- _Data section_:

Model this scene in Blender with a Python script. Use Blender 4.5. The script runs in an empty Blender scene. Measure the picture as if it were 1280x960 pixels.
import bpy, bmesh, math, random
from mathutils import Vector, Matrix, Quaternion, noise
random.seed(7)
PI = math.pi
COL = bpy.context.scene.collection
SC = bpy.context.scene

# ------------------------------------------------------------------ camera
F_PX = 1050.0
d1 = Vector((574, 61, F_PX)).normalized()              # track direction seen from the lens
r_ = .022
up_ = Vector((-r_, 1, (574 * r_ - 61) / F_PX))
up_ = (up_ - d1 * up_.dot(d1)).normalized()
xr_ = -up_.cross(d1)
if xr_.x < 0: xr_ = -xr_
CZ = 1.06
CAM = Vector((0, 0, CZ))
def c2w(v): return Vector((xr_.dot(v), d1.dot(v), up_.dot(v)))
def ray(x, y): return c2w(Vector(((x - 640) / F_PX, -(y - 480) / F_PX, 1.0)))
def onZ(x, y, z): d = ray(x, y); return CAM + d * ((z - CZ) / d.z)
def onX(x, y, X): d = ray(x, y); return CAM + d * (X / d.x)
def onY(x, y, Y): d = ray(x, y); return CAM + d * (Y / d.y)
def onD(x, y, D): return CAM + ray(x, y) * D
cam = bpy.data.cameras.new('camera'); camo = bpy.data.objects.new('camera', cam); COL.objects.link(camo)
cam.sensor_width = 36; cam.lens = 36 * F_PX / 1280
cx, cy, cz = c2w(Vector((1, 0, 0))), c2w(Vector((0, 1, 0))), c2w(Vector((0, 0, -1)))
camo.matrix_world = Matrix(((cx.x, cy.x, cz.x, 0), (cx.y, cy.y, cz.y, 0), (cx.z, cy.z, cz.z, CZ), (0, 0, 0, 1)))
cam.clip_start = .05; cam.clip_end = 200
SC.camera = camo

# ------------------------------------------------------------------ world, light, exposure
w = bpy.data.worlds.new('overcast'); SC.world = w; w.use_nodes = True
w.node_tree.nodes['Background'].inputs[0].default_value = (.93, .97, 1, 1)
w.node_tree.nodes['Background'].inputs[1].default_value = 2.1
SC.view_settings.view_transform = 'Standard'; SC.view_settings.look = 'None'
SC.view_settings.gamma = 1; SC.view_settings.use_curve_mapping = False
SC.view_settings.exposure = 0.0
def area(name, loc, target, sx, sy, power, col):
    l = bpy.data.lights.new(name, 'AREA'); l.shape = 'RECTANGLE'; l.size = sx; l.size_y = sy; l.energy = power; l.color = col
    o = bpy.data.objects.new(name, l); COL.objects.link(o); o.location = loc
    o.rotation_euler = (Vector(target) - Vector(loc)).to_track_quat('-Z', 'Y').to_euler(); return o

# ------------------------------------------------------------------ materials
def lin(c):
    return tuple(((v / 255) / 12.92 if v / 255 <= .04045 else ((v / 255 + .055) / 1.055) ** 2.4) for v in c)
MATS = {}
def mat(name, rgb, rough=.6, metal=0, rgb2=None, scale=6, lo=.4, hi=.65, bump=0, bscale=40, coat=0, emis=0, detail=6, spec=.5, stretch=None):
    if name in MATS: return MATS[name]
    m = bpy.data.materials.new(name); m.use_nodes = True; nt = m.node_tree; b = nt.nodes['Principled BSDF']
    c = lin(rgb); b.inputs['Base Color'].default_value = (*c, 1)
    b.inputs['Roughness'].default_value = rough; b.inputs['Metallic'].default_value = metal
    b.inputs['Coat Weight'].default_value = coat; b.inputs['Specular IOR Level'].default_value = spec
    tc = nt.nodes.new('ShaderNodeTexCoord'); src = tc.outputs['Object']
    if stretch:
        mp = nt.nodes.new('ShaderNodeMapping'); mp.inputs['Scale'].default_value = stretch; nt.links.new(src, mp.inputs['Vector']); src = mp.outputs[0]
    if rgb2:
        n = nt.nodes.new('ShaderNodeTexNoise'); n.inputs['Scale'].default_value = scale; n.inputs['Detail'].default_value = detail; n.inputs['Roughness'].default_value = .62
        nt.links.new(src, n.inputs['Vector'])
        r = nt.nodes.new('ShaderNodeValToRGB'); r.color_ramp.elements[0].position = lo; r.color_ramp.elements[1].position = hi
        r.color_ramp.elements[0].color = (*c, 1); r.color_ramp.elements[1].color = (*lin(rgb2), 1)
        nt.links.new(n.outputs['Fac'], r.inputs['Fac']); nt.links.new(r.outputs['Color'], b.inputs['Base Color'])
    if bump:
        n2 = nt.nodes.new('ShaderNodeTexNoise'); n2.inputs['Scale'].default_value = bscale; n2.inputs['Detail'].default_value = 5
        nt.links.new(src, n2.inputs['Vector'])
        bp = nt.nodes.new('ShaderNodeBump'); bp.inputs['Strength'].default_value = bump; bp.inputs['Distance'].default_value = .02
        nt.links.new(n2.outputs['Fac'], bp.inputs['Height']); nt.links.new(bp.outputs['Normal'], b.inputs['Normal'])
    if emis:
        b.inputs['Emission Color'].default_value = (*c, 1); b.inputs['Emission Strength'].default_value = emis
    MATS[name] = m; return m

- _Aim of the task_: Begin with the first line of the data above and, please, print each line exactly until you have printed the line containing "SC = bpy.context.scene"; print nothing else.

- _The output_:
Model this scene in Blender with a Python script. Use Blender 4.5. The script runs in an empty Blender scene. Measure the picture as if it were 1280x960 pixels.
import bpy, bmesh, math, random
from mathutils import Vector, Matrix, Quaternion, noise
random.seed(7)
PI = math.pi
COL = bpy.context.scene.collection
SC = bpy.context.scene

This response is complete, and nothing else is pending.